Train personnel in the process safety information associated with their work activities. Personnel must have the necessary skills and knowledge to follow procedures and properly execute their tasks, so specify minimum levels for the job. When on-the-job training is required, the program should address how the skills and knowledge are developed in a timely and safe manner and how progress is measured2.

Finally, planning must consider security and management of change (MOC). Restrict physical and cyber access to the ISS using administrative procedures and physical means2. Independence assessments should consider data communication and human interface failures. Written procedures should address how to initiate, document, review and approve changes to ISS other than replacement in kind. Evaluate any change to the process and its equipment through a MOC process to identify and resolve any impact on the ISS requirements.


This phase implements the systems defined in the Plan phase. From a project perspective, detailed engineering is completed, yielding an ISS installation that conforms to the design basis. Detailed engineering includes sufficient information to ensure the ISS is properly specified, constructed, installed, commissioned, operated and maintained. Equipment installed in ISS should be proven to provide the required performance in similar operating environments.

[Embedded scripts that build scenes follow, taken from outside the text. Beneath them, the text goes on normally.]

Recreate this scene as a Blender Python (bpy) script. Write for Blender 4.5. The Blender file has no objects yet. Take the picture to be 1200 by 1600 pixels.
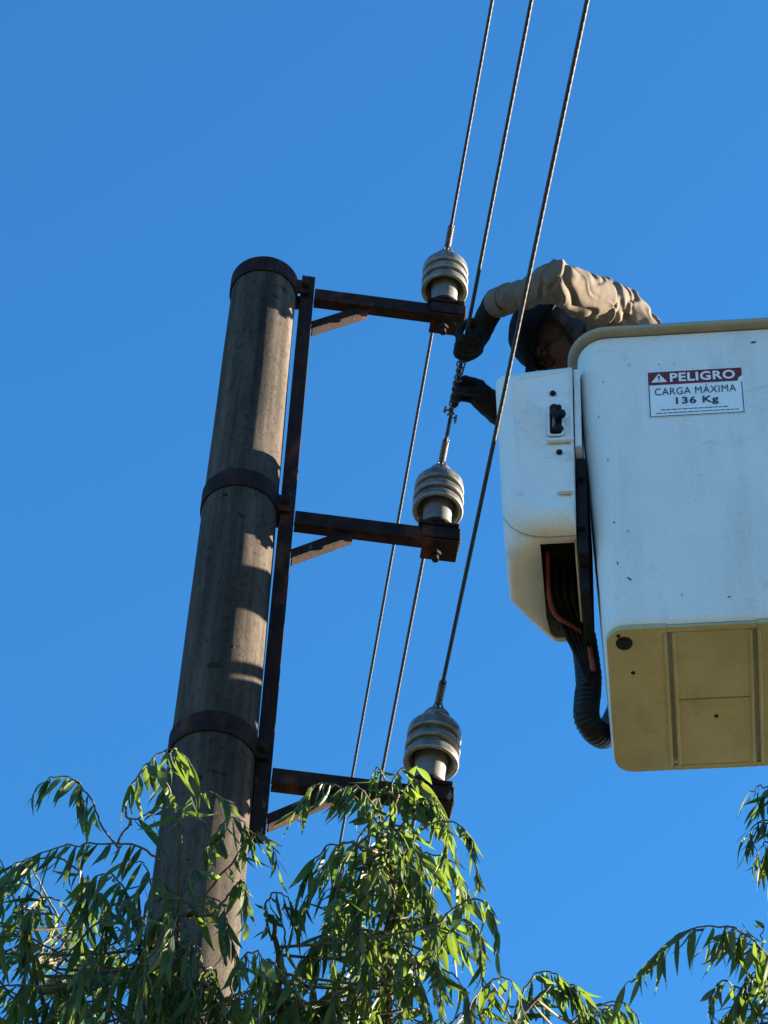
import bpy, bmesh, math, random
from math import pi, sin, cos, radians, sqrt
from mathutils import Vector, Matrix, noise, Quaternion
random.seed(7)
SC = bpy.context.scene
COL = SC.collection

# ------------------------------------------------------------------ camera
FPX = 4800.0                      # focal length in pixels of the 1200 x 1600 photograph
PITCH, ROLL = radians(50), radians(3.1)
CAM = Vector((0, 0, 1.6))
FW = Vector((0, cos(PITCH), sin(PITCH)))
U0 = Vector((0, -sin(PITCH), cos(PITCH)))
R0 = Vector((1, 0, 0))
RT = cos(ROLL) * R0 + sin(ROLL) * U0
UPV = cos(ROLL) * U0 - sin(ROLL) * R0
cam = bpy.data.cameras.new('camera')
cam.sensor_fit = 'VERTICAL'
cam.sensor_height = 36.0
cam.lens = 36.0 * FPX / 1600.0
cam.clip_start, cam.clip_end = 0.05, 5000
co = bpy.data.objects.new('camera', cam)
COL.objects.link(co)
m = Matrix((RT, UPV, -FW)).transposed().to_4x4()
m.translation = CAM
co.matrix_world = m
SC.camera = co

# ------------------------------------------------------------------ sky, sun, exposure
SUN_AZ, SUN_EL = radians(14), radians(14)      # azimuth from +X towards +Y
SKY_STRENGTH, SUN_STRENGTH, EXPOSURE = 0.075, 5.0, 2.8
w = bpy.data.worlds.new('World'); SC.world = w; w.use_nodes = True
nt = w.node_tree
sky = nt.nodes.new('ShaderNodeTexSky')
sky.sky_type = 'NISHITA'
sky.sun_disc = False
sky.sun_elevation = SUN_EL
sky.sun_rotation = pi / 2 - SUN_AZ
sky.altitude = 0
sky.air_density = 1.0
sky.dust_density = 0.0
sky.ozone_density = 10.0
tint = nt.nodes.new('ShaderNodeMix'); tint.data_type = 'RGBA'; tint.blend_type = 'MULTIPLY'     # the camera's vivid rendering of a clear sky, even over the whole sky
tint.inputs[0].default_value = 1.0; tint.inputs[7].default_value = (0.95, 1.03, 0.785, 1)
nt.links.new(sky.outputs[0], tint.inputs[6])
nt.links.new(tint.outputs[2], nt.nodes['Background'].inputs[0])
nt.nodes['Background'].inputs[1].default_value = SKY_STRENGTH
sl = bpy.data.lights.new('sun', 'SUN')
sl.energy = SUN_STRENGTH; sl.angle = radians(0.53); sl.color = (1.0, 0.85, 0.64)
so = bpy.data.objects.new('sun', sl); COL.objects.link(so)
SUN = Vector((cos(SUN_EL) * cos(SUN_AZ), cos(SUN_EL) * sin(SUN_AZ), sin(SUN_EL)))
so.rotation_euler = (-SUN).to_track_quat('-Z', 'Y').to_euler()
so.location = SUN * 30
vs = SC.view_settings
vs.view_transform = 'Standard'; vs.look = 'None'; vs.gamma = 1.0; vs.exposure = EXPOSURE
vs.use_curve_mapping = False
SC.cycles.max_bounces = 8
SC.cycles.use_denoising = True


def at(x, y, d):
    """world point at photo pixel x, y and d metres along the view axis (used to place things at their real depth)"""
    return CAM + d * FW + (d * (x - 600) / FPX) * RT - (d * (y - 800) / FPX) * UPV


def proj(P):
    v = P - CAM; d = v.dot(FW)
    return 600 + FPX * v.dot(RT) / d, 800 - FPX * v.dot(UPV) / d, d


# ------------------------------------------------------------------ materials
def mat(name, build):
    mt = bpy.data.materials.new(name); mt.use_nodes = True
    t = mt.node_tree
    b = t.nodes['Principled BSDF']
    build(t, b)
    return mt


def N(t, kind, **kw):
    n = t.nodes.new('ShaderNode' + kind)
    for k, v in kw.items():
        if k in n.inputs:
            n.inputs[k].default_value = v
        else:
            setattr(n, k, v)
    return n


def ramp(t, fac, stops):
    r = t.nodes.new('ShaderNodeValToRGB')
    el = r.color_ramp.elements
    while len(el) > 1: el.remove(el[-1])
    el[0].position = stops[0][0]; el[0].color = (*stops[0][1], 1)
    for p, c in stops[1:]:
        e = el.new(p); e.color = (*c, 1)
    t.links.new(fac, r.inputs[0])
    return r.outputs[0]


def coords(t, scale=(1, 1, 1), rot=(0, 0, 0)):
    g = t.nodes.new('ShaderNodeNewGeometry')
    mp = t.nodes.new('ShaderNodeMapping')
    mp.inputs['Scale'].default_value = scale
    mp.inputs['Rotation'].default_value = rot
    t.links.new(g.outputs['Position'], mp.inputs[0])
    return mp.outputs[0]


def ntex(t, vec, scale, detail=5, rough=0.6):
    n = N(t, 'TexNoise'); n.inputs['Scale'].default_value = scale
    n.inputs['Detail'].default_value = detail; n.inputs['Roughness'].default_value = rough
    t.links.new(vec, n.inputs['Vector'])
    return n.outputs[0]


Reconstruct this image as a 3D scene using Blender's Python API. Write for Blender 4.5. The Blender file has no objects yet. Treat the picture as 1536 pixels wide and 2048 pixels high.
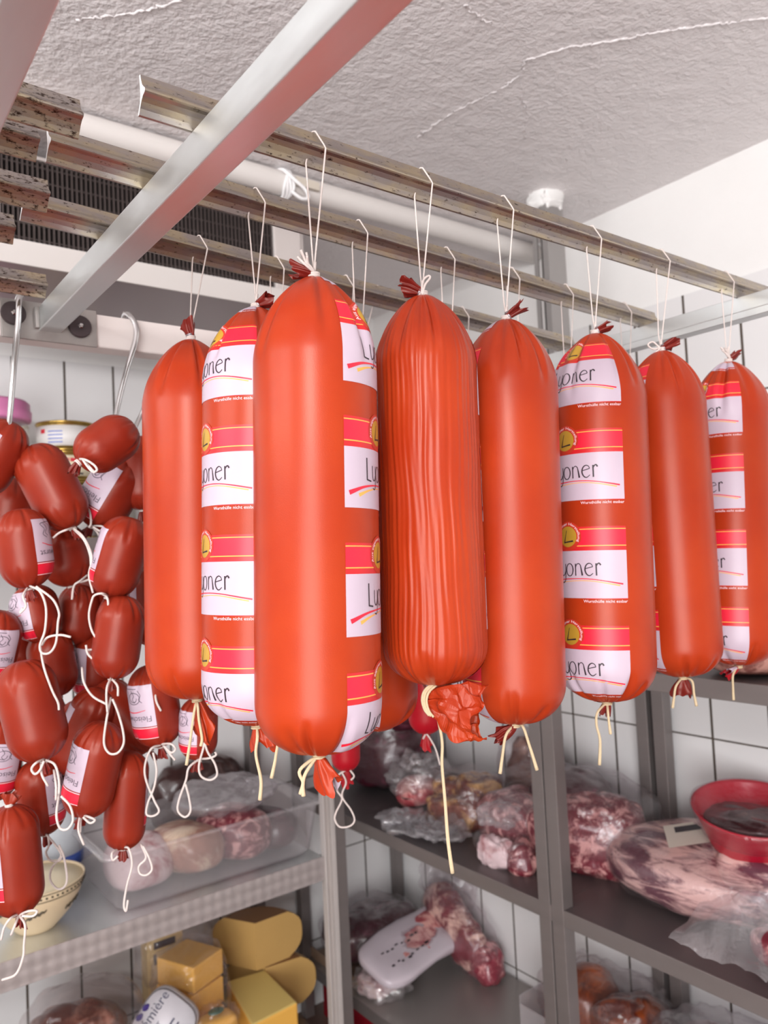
import bpy, math, random
import numpy as np
from mathutils import Matrix, Vector

sc = bpy.context.scene
H = 1.62                      # height of the camera above the floor

# ------------------------------------------------------------------ camera
YAW, PIT, ROL, FPX = math.radians(52.80133), math.radians(2.80084), math.radians(-2.77534), 1541.248
fwd = np.array([math.cos(PIT)*math.cos(YAW), math.cos(PIT)*math.sin(YAW), math.sin(PIT)])
rgt0 = np.array([math.sin(YAW), -math.cos(YAW), 0.0])
up0 = np.cross(rgt0, fwd)
rgt = math.cos(ROL)*rgt0 + math.sin(ROL)*up0
upv = -math.sin(ROL)*rgt0 + math.cos(ROL)*up0
cam = bpy.data.cameras.new('camera')
cam.sensor_fit = 'HORIZONTAL'; cam.sensor_width = 36.0
cam.lens = FPX/1536*36.0
cam.clip_start = 0.02
cam.dof.use_dof = True; cam.dof.focus_distance = 0.78; cam.dof.aperture_fstop = 9.5
camo = bpy.data.objects.new('camera', cam)
M4 = Matrix.Identity(4)
for i in range(3):
    M4[i][0] = rgt[i]; M4[i][1] = upv[i]; M4[i][2] = -fwd[i]
M4[2][3] = H
camo.matrix_world = M4
sc.collection.objects.link(camo)
sc.camera = camo

# ------------------------------------------------------------------ light
sc.view_settings.view_transform = 'Standard'
sc.view_settings.look = 'None'
sc.view_settings.gamma = 1.0
sc.view_settings.exposure = 0.21
sc.view_settings.use_curve_mapping = False
world = bpy.data.worlds.new('world'); sc.world = world
world.use_nodes = True
world.node_tree.nodes['Background'].inputs[0].default_value = (0.9, 0.85, 0.88, 1)
world.node_tree.nodes['Background'].inputs[1].default_value = 0.15

def area(name, loc, target, sx, sy, power, col=(1, 1, 1)):
    l = bpy.data.lights.new(name, 'AREA'); l.shape = 'RECTANGLE'
    l.size = sx; l.size_y = sy; l.energy = power; l.color = col
    o = bpy.data.objects.new(name, l); sc.collection.objects.link(o)
    o.location = loc
    d = Vector(target) - Vector(loc)
    o.rotation_euler = d.to_track_quat('-Z', 'Y').to_euler()
    return o
# fluorescent tube along the wall at the left, lamp on the ceiling behind the photographer, and a broad fill light added to brighten the scene
area('tube_lamp', (-1.6, 0.9, H+0.68), (0.9, 0.95, H+0.66), 1.6, 0.12, 17, (0.97, 0.99, 1.0))
area('ceiling_lamp', (-1.0, -1.0, H+0.72), (0.6, 0.8, H+0.45), 0.6, 0.14, 21, (1.0, 0.985, 0.98))
area('fill_light', (-1.9, -2.0, H-0.50), (0.75, 0.6, H-0.38), 2.4, 2.0, 125, (0.98, 0.99, 1.0))

# ------------------------------------------------------------------ pixel -> point at a known depth
def ray(px, py):
    return rgt*((px-768)/FPX) - upv*((py-1024)/FPX) + fwd
def at_d(px, py, d): return ray(px, py)*d + np.array([0, 0, H])
def at_x(px, py, X): r = ray(px, py); return r*(X/r[0]) + np.array([0, 0, H])
def at_y(px, py, Y): r = ray(px, py); return r*(Y/r[1]) + np.array([0, 0, H])
def at_z(px, py, Z): r = ray(px, py); return r*((Z-H)/r[2]) + np.array([0, 0, H])

# ------------------------------------------------------------------ materials
def lin(c):
    return tuple((x/12.92 if x <= 0.04045 else ((x+0.055)/1.055)**2.4) for x in c)
def rgb(r, g, b): return lin((r/255, g/255, b/255)) + (1.0,)

class NT:
    def __init__(s, name):
        s.m = bpy.data.materials.new(name); s.m.use_nodes = True
        s.t = s.m.node_tree; s.t.nodes.clear()
        s.out = s.t.nodes.new('ShaderNodeOutputMaterial')
    def n(s, typ, **kw):
        nd = s.t.nodes.new(typ)
        for k, v in kw.items():
            if k.startswith('_'): setattr(nd, k[1:], v)
            else:
                key = int(k[1:]) if k[0] == 'i' and k[1:].isdigit() else k.replace('__', ' ')
                if isinstance(v, bpy.types.NodeSocket): s.t.links.new(v, nd.inputs[key])
                else: nd.inputs[key].default_value = v
        return nd
    def math(s, op, a, b=0.0, c=0.0):
        return s.n('ShaderNodeMath', _operation=op, i0=a, i1=b, i2=c).outputs[0]
    def ramp(s, fac, stops):
        r = s.t.nodes.new('ShaderNodeValToRGB'); s.t.links.new(fac, r.inputs[0])
        e = r.color_ramp.elements
        while len(e) < len(stops): e.new(0.5)
        for i, (p, c) in enumerate(stops): e[i].position = p; e[i].color = c
        return r.outputs[0]
    def mix(s, fac, a, b):
        m = s.t.nodes.new('ShaderNodeMix'); m.data_type = 'RGBA'
        for sock, v in ((m.inputs[0], fac), (m.inputs[6], a), (m.inputs[7], b)):
            if isinstance(v, bpy.types.NodeSocket): s.t.links.new(v, sock)
            else: sock.default_value = v
        return m.outputs[2]
    def obj(s): return s.t.nodes.new('ShaderNodeTexCoord').outputs['Object']
    def noise(s, scale, detail=3, vec=None, rough=0.55, dist=0.0):
        nd = s.n('ShaderNodeTexNoise', Scale=scale, Detail=detail, Roughness=rough, Distortion=dist)
        s.t.links.new(vec if vec is not None else s.obj(), nd.inputs['Vector'])
        return nd.outputs[0]
    def mapping(s, scale):
        m = s.t.nodes.new('ShaderNodeMapping'); m.inputs['Scale'].default_value = scale
        s.t.links.new(s.obj(), m.inputs['Vector']); return m.outputs[0]
    def bump(s, h, strength=0.3, dist=0.001):
        return s.n('ShaderNodeBump', Strength=strength, Distance=dist, Height=h).outputs[0]
    def principled(s, **kw):
        p = s.n('ShaderNodeBsdfPrincipled', **kw); s.t.links.new(p.outputs[0], s.out.inputs[0]); return p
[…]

Equipment classification also must consider the core attributes of protection layers, namely independence, functionality, integrity, reliability, auditability, MOC and access security. To counteract the unknown, owners/operators should rely on a defense-in-depth strategy of multiple independent protection layers to lower operational risk. An independent and separate safety instrumented system (SIS) is essential to ensuring safe and reliable operation. Defense-in-depth also seeks to minimize common cause, common mode and systematic errors that cause multiple layers to fail7,8. Detailed design should provide an ISS equipment list identifying the equipment by a unique designation (e.g., the tag number) and the required inspection and proof test interval.

Validation activities should include an input-to-output test of each new or modified ISS to demonstrate and document that the equipment is installed according to specification and operates as intended for each operating mode. It’s crucial to satisfactorily complete validation prior to the initiation of any operating mode where a hazardous event could occur.

Periodically conduct proof tests using a written procedure to demonstrate the successful operation of the ISS and to identify and correct deviations from the design basis and equipment specification. Train maintenance personnel on the procedures and make sure they understand equipment pass/fail criteria. Choose the proof test interval based on the relevant regulatory or insurance requirements, equipment history in a similar operating environment, manufacturer’s recommendations and risk reduction requirements.

Operating plans should consider the inspection and preventive maintenance requirements necessary to keep the equipment in “as good as new” condition. ISS proof tests should demonstrate that the mechanical integrity program maintains the required equipment performance. (Feed records forward into the Check phase for trending and metrics.) Operating procedures should cover the safe and approved methods for interacting with the safety equipment, such as bypassing, manual initiation and reset. Train and test operations personnel on the procedures as needed to ensure correct actions are taken. Record and periodically assess operator actions in response to abnormal operation.